Going from the top of the data below, give again each line through the one containing "col = sc.collection", both ends kept.

Raw data —
== == ==

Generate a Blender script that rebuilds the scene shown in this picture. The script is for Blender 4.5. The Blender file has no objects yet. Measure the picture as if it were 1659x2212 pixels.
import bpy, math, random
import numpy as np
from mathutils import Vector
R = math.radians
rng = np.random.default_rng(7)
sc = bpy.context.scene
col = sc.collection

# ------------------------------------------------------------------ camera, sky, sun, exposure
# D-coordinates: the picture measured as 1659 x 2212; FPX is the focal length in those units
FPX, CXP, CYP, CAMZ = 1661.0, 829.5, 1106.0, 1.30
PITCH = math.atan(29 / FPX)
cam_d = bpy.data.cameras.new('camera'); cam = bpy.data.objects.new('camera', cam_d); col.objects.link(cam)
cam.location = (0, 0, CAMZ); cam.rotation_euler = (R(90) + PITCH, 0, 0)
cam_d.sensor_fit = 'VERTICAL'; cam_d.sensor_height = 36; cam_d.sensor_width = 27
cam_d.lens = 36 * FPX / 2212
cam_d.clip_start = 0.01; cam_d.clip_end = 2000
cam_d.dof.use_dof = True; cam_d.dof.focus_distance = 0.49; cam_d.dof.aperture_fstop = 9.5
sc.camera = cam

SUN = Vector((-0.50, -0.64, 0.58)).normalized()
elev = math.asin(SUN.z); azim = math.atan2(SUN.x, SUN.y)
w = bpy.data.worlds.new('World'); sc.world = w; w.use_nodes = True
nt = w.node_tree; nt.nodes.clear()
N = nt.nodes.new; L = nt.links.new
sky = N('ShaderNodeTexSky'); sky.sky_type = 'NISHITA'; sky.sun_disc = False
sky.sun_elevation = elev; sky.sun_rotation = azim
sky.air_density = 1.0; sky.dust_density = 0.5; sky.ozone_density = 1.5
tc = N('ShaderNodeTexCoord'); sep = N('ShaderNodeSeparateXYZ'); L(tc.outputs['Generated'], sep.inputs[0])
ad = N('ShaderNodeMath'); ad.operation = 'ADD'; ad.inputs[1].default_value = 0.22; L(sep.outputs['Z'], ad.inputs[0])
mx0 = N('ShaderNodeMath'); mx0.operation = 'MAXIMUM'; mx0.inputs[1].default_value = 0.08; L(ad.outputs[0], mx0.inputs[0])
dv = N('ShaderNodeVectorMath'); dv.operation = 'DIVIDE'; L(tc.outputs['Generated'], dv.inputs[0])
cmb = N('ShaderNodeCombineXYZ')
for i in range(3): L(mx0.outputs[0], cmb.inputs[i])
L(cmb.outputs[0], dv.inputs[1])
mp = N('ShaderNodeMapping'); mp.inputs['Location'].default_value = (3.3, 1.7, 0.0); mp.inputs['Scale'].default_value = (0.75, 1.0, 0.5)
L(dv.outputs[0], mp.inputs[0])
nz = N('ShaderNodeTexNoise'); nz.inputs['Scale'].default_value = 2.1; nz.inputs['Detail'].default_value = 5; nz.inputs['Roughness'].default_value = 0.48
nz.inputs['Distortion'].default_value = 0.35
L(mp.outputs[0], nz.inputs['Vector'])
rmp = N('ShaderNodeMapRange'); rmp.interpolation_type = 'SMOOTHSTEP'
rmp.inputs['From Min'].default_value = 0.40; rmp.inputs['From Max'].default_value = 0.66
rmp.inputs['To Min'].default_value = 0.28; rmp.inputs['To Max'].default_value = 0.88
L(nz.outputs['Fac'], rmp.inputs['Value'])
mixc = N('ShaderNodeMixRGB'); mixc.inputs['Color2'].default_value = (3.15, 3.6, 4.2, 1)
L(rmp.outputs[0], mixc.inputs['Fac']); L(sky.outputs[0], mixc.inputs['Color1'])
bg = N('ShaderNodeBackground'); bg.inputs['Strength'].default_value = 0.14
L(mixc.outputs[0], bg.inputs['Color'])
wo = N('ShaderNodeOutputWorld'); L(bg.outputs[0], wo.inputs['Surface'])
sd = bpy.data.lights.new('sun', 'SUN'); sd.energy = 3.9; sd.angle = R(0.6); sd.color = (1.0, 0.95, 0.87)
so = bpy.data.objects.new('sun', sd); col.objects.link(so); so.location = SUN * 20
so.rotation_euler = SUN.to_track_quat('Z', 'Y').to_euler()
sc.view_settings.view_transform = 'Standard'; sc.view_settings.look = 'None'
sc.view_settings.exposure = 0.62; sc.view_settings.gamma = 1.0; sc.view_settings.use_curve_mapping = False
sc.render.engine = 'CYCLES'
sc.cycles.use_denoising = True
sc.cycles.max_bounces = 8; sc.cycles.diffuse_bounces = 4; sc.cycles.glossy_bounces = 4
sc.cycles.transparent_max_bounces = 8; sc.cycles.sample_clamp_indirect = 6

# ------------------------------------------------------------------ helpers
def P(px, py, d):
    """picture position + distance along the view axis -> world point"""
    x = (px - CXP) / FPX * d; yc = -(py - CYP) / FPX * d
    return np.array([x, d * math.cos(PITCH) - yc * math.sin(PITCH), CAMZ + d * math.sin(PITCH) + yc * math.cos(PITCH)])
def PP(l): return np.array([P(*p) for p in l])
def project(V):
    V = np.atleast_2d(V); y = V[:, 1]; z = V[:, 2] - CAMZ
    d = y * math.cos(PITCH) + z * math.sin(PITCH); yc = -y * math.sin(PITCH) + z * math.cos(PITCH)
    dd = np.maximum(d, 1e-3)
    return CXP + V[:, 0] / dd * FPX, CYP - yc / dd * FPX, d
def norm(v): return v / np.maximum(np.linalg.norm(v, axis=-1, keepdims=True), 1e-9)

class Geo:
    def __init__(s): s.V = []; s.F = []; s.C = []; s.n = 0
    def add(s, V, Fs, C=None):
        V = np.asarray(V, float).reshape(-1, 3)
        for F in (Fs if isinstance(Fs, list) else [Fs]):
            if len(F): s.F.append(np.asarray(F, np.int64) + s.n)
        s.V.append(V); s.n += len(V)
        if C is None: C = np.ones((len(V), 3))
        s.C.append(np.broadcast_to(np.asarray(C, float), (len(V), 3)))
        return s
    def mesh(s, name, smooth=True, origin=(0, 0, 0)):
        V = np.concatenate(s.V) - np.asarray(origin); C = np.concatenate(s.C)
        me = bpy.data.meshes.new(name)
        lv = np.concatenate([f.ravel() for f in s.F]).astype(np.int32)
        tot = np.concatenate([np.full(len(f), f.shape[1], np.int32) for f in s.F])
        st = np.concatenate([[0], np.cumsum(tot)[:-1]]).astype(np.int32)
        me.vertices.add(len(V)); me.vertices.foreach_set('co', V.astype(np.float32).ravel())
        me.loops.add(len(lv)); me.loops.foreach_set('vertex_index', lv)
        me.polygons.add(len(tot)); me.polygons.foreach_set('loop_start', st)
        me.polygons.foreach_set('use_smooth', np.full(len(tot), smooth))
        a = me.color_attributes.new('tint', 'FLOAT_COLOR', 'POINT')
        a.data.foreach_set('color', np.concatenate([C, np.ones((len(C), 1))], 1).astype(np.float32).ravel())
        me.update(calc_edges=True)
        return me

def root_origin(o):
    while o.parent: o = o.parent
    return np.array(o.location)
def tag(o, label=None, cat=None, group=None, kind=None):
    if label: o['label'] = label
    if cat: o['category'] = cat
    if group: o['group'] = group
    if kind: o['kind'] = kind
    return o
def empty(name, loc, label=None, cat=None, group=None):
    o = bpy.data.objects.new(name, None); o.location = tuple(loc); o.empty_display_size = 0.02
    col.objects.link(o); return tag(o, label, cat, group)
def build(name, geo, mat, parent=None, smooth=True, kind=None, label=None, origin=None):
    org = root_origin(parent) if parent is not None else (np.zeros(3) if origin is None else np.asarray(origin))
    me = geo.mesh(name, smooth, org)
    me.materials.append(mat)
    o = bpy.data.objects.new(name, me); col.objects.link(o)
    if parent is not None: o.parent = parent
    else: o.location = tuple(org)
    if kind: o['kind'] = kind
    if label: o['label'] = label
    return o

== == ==

Response to this task —
Generate a Blender script that rebuilds the scene shown in this picture. The script is for Blender 4.5. The Blender file has no objects yet. Measure the picture as if it were 1659x2212 pixels.
import bpy, math, random
import numpy as np
from mathutils import Vector
R = math.radians
rng = np.random.default_rng(7)
sc = bpy.context.scene
col = sc.collection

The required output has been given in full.